Mr. Pforzheimer tends to blow glass two or three times a year, just to keep current, in between trips to … Bulgaria? Yes, he also serves on the board of the Bulgarian-American Enterprise Fund. This fund was created in 1992 under the Support for East European Democracy Act, which was passed by Congress to encourage fledgling capitalist enterprises in Eastern European countries.
Astonishingly, Bulgaria sounds like a stock one might want to own. Last year, direct foreign investment in Bulgaria rose 42% to $2.4 billion. Tourism was ahead 14% in 2004, and has climbed by double-digit amounts each year since 2000. Importantly, Standard and Poor’s has raised the country’s debt rating to investment grade, and European Union membership is expected in 2007. Not bad for a country heretofore best known for shot-putters, with a reform government that came to power less than a decade ago.

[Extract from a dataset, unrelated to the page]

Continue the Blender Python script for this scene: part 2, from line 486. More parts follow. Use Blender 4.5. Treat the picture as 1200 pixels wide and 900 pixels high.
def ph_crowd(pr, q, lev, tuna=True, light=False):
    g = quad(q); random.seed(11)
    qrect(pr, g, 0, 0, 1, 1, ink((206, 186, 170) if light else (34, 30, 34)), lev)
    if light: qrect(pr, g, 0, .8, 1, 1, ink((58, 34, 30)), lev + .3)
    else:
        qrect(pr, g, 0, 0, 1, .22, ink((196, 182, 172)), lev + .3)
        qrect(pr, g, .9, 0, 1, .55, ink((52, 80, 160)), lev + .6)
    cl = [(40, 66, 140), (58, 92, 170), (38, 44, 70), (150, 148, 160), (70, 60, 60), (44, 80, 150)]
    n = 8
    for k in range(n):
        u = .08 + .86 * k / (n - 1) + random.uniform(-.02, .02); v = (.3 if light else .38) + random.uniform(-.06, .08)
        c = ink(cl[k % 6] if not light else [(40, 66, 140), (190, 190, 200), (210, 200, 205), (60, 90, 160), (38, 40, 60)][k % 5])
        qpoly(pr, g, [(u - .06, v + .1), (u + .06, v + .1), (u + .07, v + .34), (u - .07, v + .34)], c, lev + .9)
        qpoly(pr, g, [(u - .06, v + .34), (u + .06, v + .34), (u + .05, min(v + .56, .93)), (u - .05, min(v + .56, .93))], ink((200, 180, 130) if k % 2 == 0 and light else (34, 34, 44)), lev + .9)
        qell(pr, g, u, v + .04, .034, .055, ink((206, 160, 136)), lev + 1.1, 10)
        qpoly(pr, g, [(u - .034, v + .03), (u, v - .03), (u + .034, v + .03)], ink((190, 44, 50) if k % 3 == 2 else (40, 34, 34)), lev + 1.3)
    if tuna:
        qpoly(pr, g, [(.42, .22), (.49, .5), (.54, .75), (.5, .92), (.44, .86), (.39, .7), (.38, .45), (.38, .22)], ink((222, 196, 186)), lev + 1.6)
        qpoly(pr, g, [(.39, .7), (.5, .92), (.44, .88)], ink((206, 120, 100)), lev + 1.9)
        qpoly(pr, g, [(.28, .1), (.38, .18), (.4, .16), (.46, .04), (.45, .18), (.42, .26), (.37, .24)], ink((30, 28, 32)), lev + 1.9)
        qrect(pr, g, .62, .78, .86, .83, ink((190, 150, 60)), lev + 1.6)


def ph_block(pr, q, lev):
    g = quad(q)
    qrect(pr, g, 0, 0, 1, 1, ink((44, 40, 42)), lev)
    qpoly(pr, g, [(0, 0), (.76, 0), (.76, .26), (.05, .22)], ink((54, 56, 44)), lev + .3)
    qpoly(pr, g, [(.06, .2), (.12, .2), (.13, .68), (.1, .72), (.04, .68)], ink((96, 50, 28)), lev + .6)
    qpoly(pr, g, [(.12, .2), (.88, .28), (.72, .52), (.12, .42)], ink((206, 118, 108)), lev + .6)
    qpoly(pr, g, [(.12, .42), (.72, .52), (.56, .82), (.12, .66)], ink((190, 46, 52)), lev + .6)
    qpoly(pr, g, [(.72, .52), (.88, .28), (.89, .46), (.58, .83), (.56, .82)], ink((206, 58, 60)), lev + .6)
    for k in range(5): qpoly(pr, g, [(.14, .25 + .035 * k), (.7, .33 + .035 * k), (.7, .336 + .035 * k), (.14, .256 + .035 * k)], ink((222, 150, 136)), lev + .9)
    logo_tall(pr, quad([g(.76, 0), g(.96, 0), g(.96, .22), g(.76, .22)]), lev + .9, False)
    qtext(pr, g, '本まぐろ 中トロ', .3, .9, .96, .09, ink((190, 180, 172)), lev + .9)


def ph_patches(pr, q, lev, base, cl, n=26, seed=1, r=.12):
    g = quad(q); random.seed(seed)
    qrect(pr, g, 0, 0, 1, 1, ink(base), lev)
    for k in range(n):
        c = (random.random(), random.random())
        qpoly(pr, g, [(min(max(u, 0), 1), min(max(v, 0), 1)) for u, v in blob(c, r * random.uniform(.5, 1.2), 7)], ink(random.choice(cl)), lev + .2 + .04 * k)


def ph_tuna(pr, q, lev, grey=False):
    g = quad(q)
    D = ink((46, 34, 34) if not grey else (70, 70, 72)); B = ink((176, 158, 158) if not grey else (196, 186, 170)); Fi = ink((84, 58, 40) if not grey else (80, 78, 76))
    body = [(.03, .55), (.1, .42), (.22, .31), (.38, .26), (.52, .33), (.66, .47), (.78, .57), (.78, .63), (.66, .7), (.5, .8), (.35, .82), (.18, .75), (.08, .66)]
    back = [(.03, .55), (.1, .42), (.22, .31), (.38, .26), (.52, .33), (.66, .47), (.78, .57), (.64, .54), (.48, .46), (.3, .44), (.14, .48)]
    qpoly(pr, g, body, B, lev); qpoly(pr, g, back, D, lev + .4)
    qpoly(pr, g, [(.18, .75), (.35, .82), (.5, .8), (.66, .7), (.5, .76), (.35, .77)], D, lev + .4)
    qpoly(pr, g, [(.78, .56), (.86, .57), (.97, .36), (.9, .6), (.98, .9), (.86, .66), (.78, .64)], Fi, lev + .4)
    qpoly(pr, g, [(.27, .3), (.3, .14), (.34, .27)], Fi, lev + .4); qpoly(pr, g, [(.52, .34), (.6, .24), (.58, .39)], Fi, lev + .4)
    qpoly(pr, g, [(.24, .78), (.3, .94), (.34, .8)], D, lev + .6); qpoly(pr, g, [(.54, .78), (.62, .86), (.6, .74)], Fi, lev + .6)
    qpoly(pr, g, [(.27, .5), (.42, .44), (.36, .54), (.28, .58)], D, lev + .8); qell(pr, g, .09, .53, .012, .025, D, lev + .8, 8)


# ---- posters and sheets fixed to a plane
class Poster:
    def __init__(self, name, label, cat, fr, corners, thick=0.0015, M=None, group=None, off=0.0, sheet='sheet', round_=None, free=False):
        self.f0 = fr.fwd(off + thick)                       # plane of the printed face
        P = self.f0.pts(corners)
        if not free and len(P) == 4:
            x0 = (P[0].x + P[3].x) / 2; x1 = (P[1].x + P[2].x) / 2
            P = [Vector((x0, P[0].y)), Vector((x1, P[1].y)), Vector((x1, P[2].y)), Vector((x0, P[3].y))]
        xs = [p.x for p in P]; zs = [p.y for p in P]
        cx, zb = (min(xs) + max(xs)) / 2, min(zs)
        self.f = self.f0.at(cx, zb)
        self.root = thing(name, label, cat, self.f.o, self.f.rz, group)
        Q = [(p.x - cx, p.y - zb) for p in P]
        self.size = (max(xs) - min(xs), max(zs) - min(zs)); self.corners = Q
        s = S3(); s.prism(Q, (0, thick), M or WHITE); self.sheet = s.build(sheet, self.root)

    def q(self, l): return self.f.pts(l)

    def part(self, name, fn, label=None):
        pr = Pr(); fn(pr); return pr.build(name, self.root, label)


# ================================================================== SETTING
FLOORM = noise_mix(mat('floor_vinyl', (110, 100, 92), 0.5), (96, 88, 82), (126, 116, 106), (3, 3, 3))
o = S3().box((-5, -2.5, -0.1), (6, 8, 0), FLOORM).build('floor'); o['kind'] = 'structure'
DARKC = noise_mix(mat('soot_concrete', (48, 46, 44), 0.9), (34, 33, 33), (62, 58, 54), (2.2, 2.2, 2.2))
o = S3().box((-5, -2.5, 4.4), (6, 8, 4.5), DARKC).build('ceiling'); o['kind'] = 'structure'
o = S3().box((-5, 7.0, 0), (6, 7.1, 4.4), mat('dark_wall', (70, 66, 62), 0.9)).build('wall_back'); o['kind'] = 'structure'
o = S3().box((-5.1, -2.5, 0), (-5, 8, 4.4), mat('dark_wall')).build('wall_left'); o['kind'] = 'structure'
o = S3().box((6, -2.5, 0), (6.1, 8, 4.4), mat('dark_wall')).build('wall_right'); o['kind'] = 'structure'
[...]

Since 1995, the portfolio of BAEF has grown steadily, reflecting its investments in local industry, real estate, and banking. Since the early 1990s, the fund has made investments and loans totaling more than $380 million to some 4,500 companies in Bulgaria. Considering the rickety state of commercial activity as Bulgaria emerged from communism, the success of the venture is impressive.
Mr. Pforzheimer has also been an entrepreneur in his own right in the Eastern Bloc, having started a trading company in Minsk, Belarus, in the early days after the breakup of the Soviet Union.
Many of Mr. Pforzheimer’s involvements are linked to his years at Harvard and the Harvard Business School. He has served on the board of the university’s alumni association and on numerous committees related to financial aid and fund raising. In addition to serving on the boards of U.S. Trust and Ampco-Pittsburgh, he is also extremely active at the Visiting Nurse Service, where he was chairman of the board for a decade, as well as the family Carl and Lily Pforzheimer Foundation; the Lincoln Center Institute; the International Executive Service Corps; Pace University, where he is chairman emerius; the Corning Museum of Glass; the National Humanities Center, and the New York Public Library. The list goes on.
In short, Mr. Pforzheimer is the sort of New Yorker who gives back, and who perhaps is overbooked. Luckily, when stressed, Mr. Pforzheimer can always retreat to blowing a little glass, which almost sounds illegal.